Spatial and temporal evolution of future atmospheric reactive nitrogen deposition in China under different climate change mitigation strategies

Abstract. Atmospheric reactive nitrogen (Nr) deposition plays a crucial role in linking air pollution to ecosystem risks. Previous modeling studies have indicated that climate change and pollution controls jointly result in significant changes in Nr deposition in China. However, it remains unclear how future emission reductions will influence Nr deposition under different climate pathways. Here, we investigated the spatiotemporal evolution and driving factors of future Nr deposition under various national clean air and climate policies. We applied WRF-CMAQ and assessed the historical (2010s, 2010–2014) pattern and future changes of Nr deposition till the 2060s (2060–2064) in China, by combining two SSP-RCP global climate pathways and three national emission control scenarios. The results show that the implementation of clean air and carbon neutrality policies would greatly reduce oxidized nitrogen (OXN) deposition, mitigate the adverse perturbations of climate change, and reduce the outflow from Eastern China (EC) to the West Pacific.
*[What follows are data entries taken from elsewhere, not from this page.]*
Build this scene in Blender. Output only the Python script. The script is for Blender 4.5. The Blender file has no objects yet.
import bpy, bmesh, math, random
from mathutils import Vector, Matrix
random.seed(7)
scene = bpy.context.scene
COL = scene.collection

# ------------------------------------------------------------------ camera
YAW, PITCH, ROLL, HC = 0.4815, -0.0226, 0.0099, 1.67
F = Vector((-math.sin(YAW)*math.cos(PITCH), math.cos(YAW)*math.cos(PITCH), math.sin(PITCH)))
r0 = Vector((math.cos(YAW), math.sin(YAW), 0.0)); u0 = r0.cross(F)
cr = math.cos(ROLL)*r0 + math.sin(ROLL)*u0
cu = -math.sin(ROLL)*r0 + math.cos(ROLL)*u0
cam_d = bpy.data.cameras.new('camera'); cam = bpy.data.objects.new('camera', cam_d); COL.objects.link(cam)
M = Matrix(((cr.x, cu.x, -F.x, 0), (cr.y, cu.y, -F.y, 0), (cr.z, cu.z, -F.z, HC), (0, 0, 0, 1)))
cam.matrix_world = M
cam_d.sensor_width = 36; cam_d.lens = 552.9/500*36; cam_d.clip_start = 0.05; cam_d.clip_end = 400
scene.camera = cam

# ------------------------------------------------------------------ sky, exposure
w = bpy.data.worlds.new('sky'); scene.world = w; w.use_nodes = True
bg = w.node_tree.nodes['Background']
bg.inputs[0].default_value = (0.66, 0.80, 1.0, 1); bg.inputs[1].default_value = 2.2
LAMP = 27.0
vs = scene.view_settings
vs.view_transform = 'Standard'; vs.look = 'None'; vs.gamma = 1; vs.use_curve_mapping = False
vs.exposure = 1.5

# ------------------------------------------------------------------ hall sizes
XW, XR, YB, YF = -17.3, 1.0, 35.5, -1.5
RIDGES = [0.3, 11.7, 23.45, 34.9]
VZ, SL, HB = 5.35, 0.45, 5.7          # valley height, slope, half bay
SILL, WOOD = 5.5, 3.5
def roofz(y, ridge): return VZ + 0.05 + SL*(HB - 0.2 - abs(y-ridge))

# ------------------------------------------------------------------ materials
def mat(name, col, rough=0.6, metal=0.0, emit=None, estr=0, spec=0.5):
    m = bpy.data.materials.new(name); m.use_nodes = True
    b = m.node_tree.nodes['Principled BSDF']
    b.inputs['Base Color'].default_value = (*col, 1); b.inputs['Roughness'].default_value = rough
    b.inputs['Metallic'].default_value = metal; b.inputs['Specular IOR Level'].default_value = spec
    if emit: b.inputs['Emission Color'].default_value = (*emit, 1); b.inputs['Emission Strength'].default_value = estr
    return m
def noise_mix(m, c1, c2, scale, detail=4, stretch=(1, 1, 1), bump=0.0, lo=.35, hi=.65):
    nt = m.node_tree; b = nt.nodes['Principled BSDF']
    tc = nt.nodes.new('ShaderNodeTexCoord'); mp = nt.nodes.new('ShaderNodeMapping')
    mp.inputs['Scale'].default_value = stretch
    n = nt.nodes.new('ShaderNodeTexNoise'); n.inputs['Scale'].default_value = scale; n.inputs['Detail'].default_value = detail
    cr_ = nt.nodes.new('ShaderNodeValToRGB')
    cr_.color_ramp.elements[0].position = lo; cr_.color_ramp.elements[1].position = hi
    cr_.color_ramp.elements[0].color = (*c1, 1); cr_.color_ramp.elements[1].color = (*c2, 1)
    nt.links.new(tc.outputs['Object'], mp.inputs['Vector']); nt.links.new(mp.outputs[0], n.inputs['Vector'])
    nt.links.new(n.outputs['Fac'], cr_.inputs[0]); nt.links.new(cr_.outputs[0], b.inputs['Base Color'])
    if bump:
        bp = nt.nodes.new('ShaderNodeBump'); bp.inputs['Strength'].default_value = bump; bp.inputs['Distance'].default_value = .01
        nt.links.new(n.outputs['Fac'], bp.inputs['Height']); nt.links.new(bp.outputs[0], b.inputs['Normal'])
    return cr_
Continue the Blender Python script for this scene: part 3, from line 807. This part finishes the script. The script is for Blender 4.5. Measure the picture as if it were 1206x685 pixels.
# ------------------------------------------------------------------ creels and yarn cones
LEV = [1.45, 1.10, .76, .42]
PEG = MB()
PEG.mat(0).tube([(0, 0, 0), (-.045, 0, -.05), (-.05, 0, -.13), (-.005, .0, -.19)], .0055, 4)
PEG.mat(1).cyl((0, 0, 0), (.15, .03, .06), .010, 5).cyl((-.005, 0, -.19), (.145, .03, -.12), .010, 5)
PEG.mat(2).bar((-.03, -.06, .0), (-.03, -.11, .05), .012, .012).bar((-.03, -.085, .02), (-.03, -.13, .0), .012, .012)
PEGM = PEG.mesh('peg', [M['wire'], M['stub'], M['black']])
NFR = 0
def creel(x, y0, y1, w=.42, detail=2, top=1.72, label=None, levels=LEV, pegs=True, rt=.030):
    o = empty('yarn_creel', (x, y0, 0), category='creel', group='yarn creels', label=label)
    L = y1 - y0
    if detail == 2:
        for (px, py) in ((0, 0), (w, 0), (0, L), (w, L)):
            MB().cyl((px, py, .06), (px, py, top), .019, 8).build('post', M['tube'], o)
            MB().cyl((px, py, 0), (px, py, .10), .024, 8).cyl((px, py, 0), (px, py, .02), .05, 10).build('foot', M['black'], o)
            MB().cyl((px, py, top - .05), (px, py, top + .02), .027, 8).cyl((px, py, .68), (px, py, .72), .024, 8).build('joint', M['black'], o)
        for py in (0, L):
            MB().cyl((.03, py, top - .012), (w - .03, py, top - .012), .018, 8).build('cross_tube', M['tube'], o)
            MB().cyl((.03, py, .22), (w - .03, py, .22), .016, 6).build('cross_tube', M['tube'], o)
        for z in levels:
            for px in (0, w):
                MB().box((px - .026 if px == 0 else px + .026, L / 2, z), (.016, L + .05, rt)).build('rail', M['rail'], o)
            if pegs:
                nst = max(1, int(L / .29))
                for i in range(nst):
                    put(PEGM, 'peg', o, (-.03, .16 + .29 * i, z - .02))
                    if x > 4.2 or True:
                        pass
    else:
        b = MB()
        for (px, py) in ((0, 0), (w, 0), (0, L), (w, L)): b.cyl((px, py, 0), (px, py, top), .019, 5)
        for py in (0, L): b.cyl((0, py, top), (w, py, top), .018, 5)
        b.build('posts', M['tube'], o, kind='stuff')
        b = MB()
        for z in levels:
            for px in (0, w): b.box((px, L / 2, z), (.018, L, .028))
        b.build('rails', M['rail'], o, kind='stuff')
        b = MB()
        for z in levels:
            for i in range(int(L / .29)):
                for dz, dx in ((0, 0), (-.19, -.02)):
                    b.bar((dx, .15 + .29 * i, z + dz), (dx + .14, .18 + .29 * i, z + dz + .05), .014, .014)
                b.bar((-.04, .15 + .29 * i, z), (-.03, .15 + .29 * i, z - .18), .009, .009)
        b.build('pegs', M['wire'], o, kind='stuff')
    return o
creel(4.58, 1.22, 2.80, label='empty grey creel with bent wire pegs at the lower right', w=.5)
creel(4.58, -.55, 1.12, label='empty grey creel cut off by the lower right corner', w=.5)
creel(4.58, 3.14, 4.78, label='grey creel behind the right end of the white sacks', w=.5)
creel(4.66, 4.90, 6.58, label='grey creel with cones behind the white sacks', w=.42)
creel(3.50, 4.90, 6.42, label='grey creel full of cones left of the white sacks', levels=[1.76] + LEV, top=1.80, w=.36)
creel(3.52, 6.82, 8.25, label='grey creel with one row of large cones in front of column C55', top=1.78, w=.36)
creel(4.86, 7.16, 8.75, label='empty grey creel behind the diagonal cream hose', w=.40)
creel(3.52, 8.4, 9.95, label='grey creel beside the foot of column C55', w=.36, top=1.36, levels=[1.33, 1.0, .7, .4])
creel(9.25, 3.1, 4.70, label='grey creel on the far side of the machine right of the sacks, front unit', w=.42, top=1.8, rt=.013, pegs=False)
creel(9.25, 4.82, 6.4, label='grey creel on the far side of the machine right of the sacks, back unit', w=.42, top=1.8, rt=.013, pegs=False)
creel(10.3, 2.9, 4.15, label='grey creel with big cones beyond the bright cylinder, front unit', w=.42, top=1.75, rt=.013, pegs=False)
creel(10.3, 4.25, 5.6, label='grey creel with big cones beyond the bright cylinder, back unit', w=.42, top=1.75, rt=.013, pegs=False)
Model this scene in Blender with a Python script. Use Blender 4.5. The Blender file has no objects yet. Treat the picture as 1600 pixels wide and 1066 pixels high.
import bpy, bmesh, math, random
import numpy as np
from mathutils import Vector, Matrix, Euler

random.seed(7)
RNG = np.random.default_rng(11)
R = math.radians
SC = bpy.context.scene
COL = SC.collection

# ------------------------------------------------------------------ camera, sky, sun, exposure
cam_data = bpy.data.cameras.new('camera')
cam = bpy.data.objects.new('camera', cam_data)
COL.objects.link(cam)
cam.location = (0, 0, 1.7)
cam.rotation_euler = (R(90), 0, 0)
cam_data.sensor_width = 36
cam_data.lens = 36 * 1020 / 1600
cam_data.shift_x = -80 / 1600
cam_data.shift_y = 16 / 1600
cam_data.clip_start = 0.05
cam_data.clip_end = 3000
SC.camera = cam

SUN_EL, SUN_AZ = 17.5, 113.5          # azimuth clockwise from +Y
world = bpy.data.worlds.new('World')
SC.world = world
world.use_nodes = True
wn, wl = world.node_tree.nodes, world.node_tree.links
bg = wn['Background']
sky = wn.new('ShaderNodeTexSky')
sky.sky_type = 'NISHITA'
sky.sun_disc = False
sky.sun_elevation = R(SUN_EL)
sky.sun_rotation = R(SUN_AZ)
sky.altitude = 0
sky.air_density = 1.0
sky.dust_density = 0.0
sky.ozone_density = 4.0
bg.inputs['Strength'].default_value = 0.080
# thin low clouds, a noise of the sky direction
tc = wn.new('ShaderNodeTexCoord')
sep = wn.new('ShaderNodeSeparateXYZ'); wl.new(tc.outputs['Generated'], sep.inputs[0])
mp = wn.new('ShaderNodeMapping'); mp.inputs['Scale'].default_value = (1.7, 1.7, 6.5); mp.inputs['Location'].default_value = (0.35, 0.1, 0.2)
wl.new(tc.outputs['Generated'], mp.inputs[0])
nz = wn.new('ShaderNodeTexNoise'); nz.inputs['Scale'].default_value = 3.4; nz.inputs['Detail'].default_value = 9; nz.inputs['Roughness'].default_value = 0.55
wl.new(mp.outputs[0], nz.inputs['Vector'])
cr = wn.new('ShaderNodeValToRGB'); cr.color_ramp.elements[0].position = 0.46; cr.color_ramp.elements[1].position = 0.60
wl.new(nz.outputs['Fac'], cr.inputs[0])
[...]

In North China (NC), the weakened atmospheric oxidation capacity (AOC) would elevate the response of OXN deposition to a 20 % abatement of emissions (expressed as the ratio of percentage change of deposition to emissions) from 82.6 % in the 2010s to nearly 100 % in the 2060s. In contrast, the response of RDN deposition to NH₃ emissions would decline, likely attributable to a more NH₃-rich condition. The outcomes of this work broaden scientific understanding on how anthropogenic actions of air quality improvement and carbon emission reduction would reshape the future Nr deposition and support effective policymaking to reduce associated ecological damages.